La lettura dei giornali di stamattina mi ha fatto soffermare su questo articolo di Dionne Searcey per il New York Times. Dove si prova a rispondere alla domanda che tutte e tutti ci siamo fatti: perché le donne hanno votato Trump? Non tutte, ovviamente, ma neanche poche. Penso che un po’ aiuti a riflettere, e se non fornisce risposte precise, come chiedeva ieri Federica Manzon su Facebook ( “Chi sono questi uomini, donne, giovani, vecchi, minoranze, maggioranze che hanno votato a destra?
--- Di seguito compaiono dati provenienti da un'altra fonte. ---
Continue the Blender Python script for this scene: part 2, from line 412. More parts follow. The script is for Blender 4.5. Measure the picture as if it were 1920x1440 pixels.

Raccontatecelo, per favore. Dalle strade, dalle scuole, dagli uffici, dai campi intensivi, dagli ospedali, dalle città e dalle campagne. Fateci arrivare la loro voce, esausta o arrabbiata, scontenta o esaltata. In ogni caso né migliore né peggiore della nostra”), mette a fuoco qualche punto.
Cosa dice Searcey? Intanto:
“I sondaggi all’uscita dalle urne mostrano che il 45 % delle elettrici ha votato per Trump, e molte più donne bianche hanno votato per Trump rispetto alle donne nere. Il rifiuto crescente di Hillary Clinton prima e di Harris poi ha fatto venire alla luce una scomoda ma costante corrente sotterranea della società americana: le donne non sono necessariamente d’accordo su cosa significhino progresso o battuta d’arresto”.
E veniamo alle votanti. E soprattutto a chi le incitate al voto.
Intanto, il gruppo di Moms for Liberty, organizzazione che fa di ProVita&Famiglia un covo di anarco-insurrezionalisti, al confronto (si scherza, buoni): nascono per contrastare la sessualità, i diritti LGBTI, ovviamente il fantomatico gender e quant’altro. Le mamme per la libertà sono associate ai Proud Boys, organizzazione neofascista di estremissima destra. Ma il loro mantra è “proteggiamo i bambini”. Funziona. Al New York Times, la cofondatrice Tiffany Justice dice che l’elezione di Trump rappresenta “la liberazione delle donne dai giorni bui del cosiddetto femminismo”.
Però non è la prima volta che accade:
“Le donne non parlano con una sola voce”, ha affermato Lisa Levenstein, direttrice del Women’s, Gender and Sexuality Studies Program presso l’Università della Carolina del Nord a Greensboro. “Non lo hanno mai fatto e non lo faranno mai”. Alcuni dei più grandi oppositori della lotta per consentire alle donne di votare nei primi anni del 1900 erano gruppi guidati da donne . Le madri bianche erano tra le più rumorose oppositrici della desegregazione scolastica. Negli anni ’70, Phyllis Schlafly ridicolizzò le femministe e glorificò i ruoli tradizionali delle donne mentre lottava per bloccare l’Equal Rights Amendment, affermando che avrebbe portato al completo sgretolamento della tradizionale società americana”.
Questo, in fondo, lo sapevamo, ma forse pensavamo che fosse cosa di ieri, e che Schlafly fosse ormai un nome da museo, o da bar delle Zie in Testamenti di Margaret Atwood. Invece no.
Quello che è accaduto, dice Searcey, è che la popolarità del femminismo, e il femminismo pop del film Barbie, di Beyoncé e di Taylor Swift non si sono tradotti in cultura politica. E questo è un gigantesco problema.
Perché non hanno (abbiamo) visto altro: le atlete universitarie del Nebraska che realizzano uno spot contro l’aborto; le tradwives, le influencer casalinghe che sorridono su TikTok e Instagram, giovani, carine, con tanti figli e tante torte di mele, invitando al ritorno dei ruoli tradizionali (e sono state trattate come fenomeno di costume).
E poi c’è il punto chiave:
“”C’è ancora così tanta discriminazione e disparità salariale”, ha detto Katherine Turk, storica del femminismo della seconda ondata presso l’Università della Carolina del Nord a Chapel Hill. “Le donne che non sono femministe hanno idee diverse su cosa significhi avere una vita realizzata”.
E ancora:
“Molti storici dei movimenti per l’uguaglianza delle donne nel corso dei decenni affermano che i risultati ottenuti spesso non hanno beneficiato tutte le donne; piuttosto, hanno aiutato le donne privilegiate ad assicurarsi maggiori opportunità nella società. La lotta per l’uguaglianza legale ha permesso alle donne con i mezzi necessari di pagarsi l’università e trovare lavori con buoni stipendi, per esempio. Questo è uno dei motivi per cui le donne non sono state unite”.
Ecco, su questo dovremmo tutte (e tutti) interrogarci. Oltre che, certo, sul cosa fare da oggi in poi: in America, e in Italia.